AUFERSTEHUNG von Lew Tolstoi am Deutschen Theater

 

Von Marty Sennewald

06.04.2022

Die um vier Monate verschobene Premiere von Tolstois Auferstehung hat die Inszenierung von Armin Petras in eine vielleicht ungewollte Aktualität gerückt.

Ich bin spät dran.
Die Premiere habe ich versäumt und bin also pünktlich zur zweiten Aufführung am 3. April auf meinem Weg zum Deutschen Theater.
Über die Stunden des Nachmittags hatte ich den Roman aus dem Regal gezogen und die ersten 50 Seiten abermals gelesen. Jetzt biege ich in die Albrechtstraße. In nicht einmal einhundert Meter Entfernung zum Deutschen Theater liegt die Ukrainische Botschaft. An ihrer Fassade lehnen blau-gelbe Plakate, auf dem Trottoir wurden zahlreiche Blumensträuße niedergelegt: Osterglocken, Sonnenhüte, Forsythien.

Das Theater ist an diesem Sonntag nur spärlich besucht. Die hinteren Reihen auf dem Parkett sind leer geblieben. Um sieben Uhr, noch fällt der letzte Abendschein der Sonne durch die Glasveranda in der Bar, geht es los.

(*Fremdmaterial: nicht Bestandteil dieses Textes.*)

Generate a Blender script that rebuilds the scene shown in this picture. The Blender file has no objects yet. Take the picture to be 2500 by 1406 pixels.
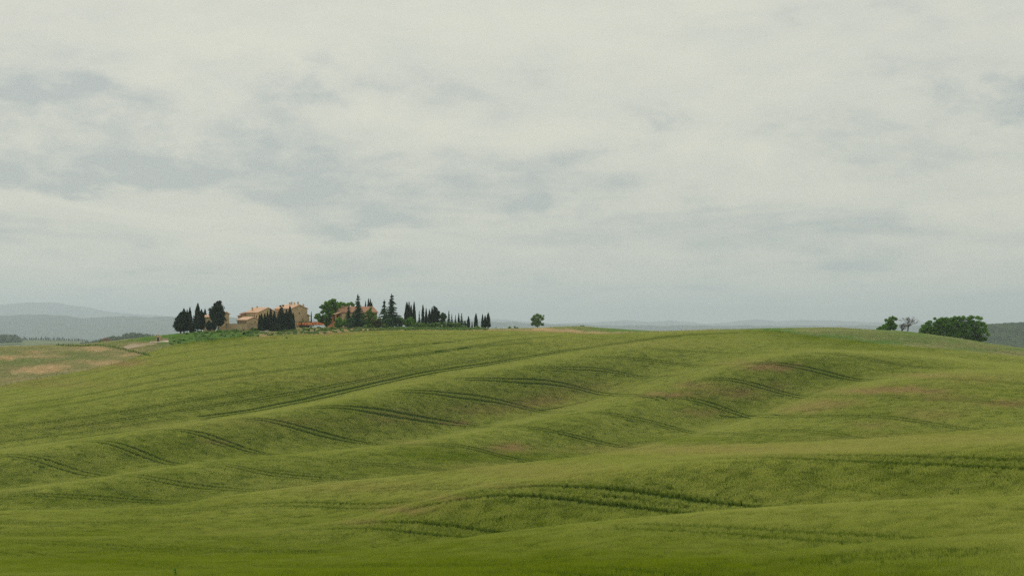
import bpy, math, random
import numpy as np
from mathutils import Vector, noise as mnoise

# ------------------------------------------------------------------ camera, sky, sun, exposure
S = bpy.context.scene
COL = S.collection
F, HY, CX = 4167.0, 812.0, 1250.0          # focal length in photo pixels, horizon row, centre column
SC = 1.3
cam_d = bpy.data.cameras.new('camera'); cam = bpy.data.objects.new('camera', cam_d); COL.objects.link(cam)
cam.location = (0, 0, 0); cam.rotation_euler = (math.radians(90), 0, 0)
cam_d.sensor_width = 36; cam_d.lens = F / 2500 * 36
cam_d.shift_y = (HY - 703) / 2500
cam_d.clip_start = 0.5; cam_d.clip_end = 150000
S.camera = cam
S.view_settings.view_transform = 'Standard'; S.view_settings.look = 'None'
S.view_settings.gamma = 1; S.view_settings.exposure = 0.0; S.view_settings.use_curve_mapping = False
S.render.engine = 'CYCLES'
S.cycles.max_bounces = 6; S.cycles.diffuse_bounces = 3; S.cycles.glossy_bounces = 1
S.cycles.transmission_bounces = 3; S.cycles.volume_bounces = 2; S.cycles.transparent_max_bounces = 8
S.cycles.use_denoising = False

SUN_EL, SUN_AZ = math.radians(44), math.radians(-24)      # azimuth measured from the view direction (+Y) towards +X
sun_d = bpy.data.lights.new('sun', 'SUN'); sun_d.energy = 1.5; sun_d.angle = math.radians(11); sun_d.color = (1, 0.95, 0.86)
sun = bpy.data.objects.new('sun', sun_d); COL.objects.link(sun)
sv = Vector((math.sin(SUN_AZ) * math.cos(SUN_EL), math.cos(SUN_AZ) * math.cos(SUN_EL), math.sin(SUN_EL)))
sun.rotation_euler = sv.to_track_quat('Z', 'Y').to_euler()

def N(nt, typ, **kw):
    n = nt.nodes.new(typ)
    ins = kw.pop('ins', {})
    for k, v in kw.items(): setattr(n, k, v)
    for k, v in ins.items():
        if isinstance(v, bpy.types.NodeSocket): nt.links.new(v, n.inputs[k])
        else: n.inputs[k].default_value = v
    return n
def M_(nt, op, a, b=None, c=None, clamp=False):
    n = nt.nodes.new('ShaderNodeMath'); n.operation = op; n.use_clamp = clamp
    for i, v in enumerate((a, b, c)):
        if v is None: continue
        if isinstance(v, bpy.types.NodeSocket): nt.links.new(v, n.inputs[i])
        else: n.inputs[i].default_value = v
    return n.outputs[0]
def MIX(nt, f, a, b, blend='MIX'):
    n = nt.nodes.new('ShaderNodeMix'); n.data_type = 'RGBA'; n.blend_type = blend
    for i, v in ((0, f), (6, a), (7, b)):
        if isinstance(v, bpy.types.NodeSocket): nt.links.new(v, n.inputs[i])
        elif i == 0: n.inputs[0].default_value = v
        else: n.inputs[i].default_value = (*v, 1) if len(v) == 3 else v
    return n.outputs[2]
def RAMP(nt, fac, stops):
    n = nt.nodes.new('ShaderNodeValToRGB'); cr = n.color_ramp
    while len(cr.elements) < len(stops): cr.elements.new(0.5)
    for e, (p, c) in zip(cr.elements, stops):
        e.position = p; e.color = (*c, 1) if not isinstance(c, (int, float)) else (c, c, c, 1)
    nt.links.new(fac, n.inputs[0]); return n.outputs[0]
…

Tolstois Auferstehung – ein Roman auf Umwegen

Im November 1890 schreibt Tolstoi in sein Tagebuch: „Genauso schlecht geschrieben wie sonst. Bisweilen glaube ich, ich habe die Kraft und Fähigkeit eingebüßt, meine Gedanken so auszudrücken, wie ich es früher vermochte, und daher bin ich mit meinem jetzigen schwachen Stil unzufrieden. Und dass ich aufhören muss. Nicht schlimm. Tut mir nicht leid. Und es ist gut so, wie es ist. (…) Doch ein Zweifel beunruhigt mich: Vielleicht soll ich schreiben. Und daher versuche ich und werde auch weiter versuchen, auf diese Weise zu dienen, kann ich doch auf keine andere Weise gleich nützlich sein.“

Nach dem plötzlichen Welterfolg seiner beiden großen Romane Krieg und Frieden (1869) und Anna Karenina (1877) war es ruhiger um Lew Tolstoi geworden. Er war in eine Schaffenskrise geraten. Zu banal schien ihm sein Frühwerk, zu wenig fand er darin die Wirklichkeit einer nötigen Kritik ausgesetzt. Und überhaupt hegte Tolstoi Zweifel an der Form der Fiktion.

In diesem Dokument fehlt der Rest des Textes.